Die Dynamik der Auferweckung Jesu bringt die Steine zum Rollen, die die Grabeshöhle verschließen sollten. Die Dynamik der Auferweckung Jesu verwandelt die vor Schreck verstummten Frauen: Sie machen den Mund auf! Energie wird wieder frei, dass wir den Mund auftun und laut werden lassen die Klage, die Wut, die Angst. Und dass wir Gott im Ohr liegen. Nur, wenn die Not konkret ausgesprochen wird vor Gott, kann Befreiung, Überwindung sich zeigen. Die Dynamik der Auferweckung Jesu bringt auch in mir die Steine zum Rollen, die auf meiner Seele lasten und zuhalten wollen meinen Mund.

Auferstehung heißt auch: Ich will nicht davon lassen, dass ich auf Gottes Allmacht und Liebe vertraue. Auf was denn sonst? Ja, es gibt sie, diese Frechheit des Glaubens, in der ich Gott festlege auf das Versprechen, das er selbst gegeben hat, nämlich treu und gerecht zu sein und zu bleiben immer und ewiglich.

Der christliche Glaube ist Osterglaube. Glaube, der sich darauf verlässt, dass nichts so bleiben muss, wie es ist. Dass alles neu werden kann, weil dieser Glaube uns frei macht, anders zu leben. Mit dem Erschrecken lebend auf die Suche zu gehen nach dem, was dem Leben dient, Wege der Liebe zu gehen, nicht des Todes. Umkehr nennt die Bibel das. Umkehr zum Leben. Zum Leben, das sich speist aus der Hoffnung, die lebendig geworden ist in Jesus Christus selbst.
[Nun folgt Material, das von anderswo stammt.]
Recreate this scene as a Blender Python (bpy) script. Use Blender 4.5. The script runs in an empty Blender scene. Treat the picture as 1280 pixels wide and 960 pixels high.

Darum singe ich mit das Osterlied der Hoffnung, wie es der Apostel Paulus aufgeschrieben hat: „Ich bin gewiss, dass weder Tod noch Leben, weder Gegenwärtiges noch Zukünftiges, weder Hohes noch Tiefes uns trennen kann von der Liebe Gottes, die in Christus Jesus ist, unserm Herrn.“ (Römerbrief 8, 38 f.) Ich wünsche Ihnen frohe, gesegnete Ostern!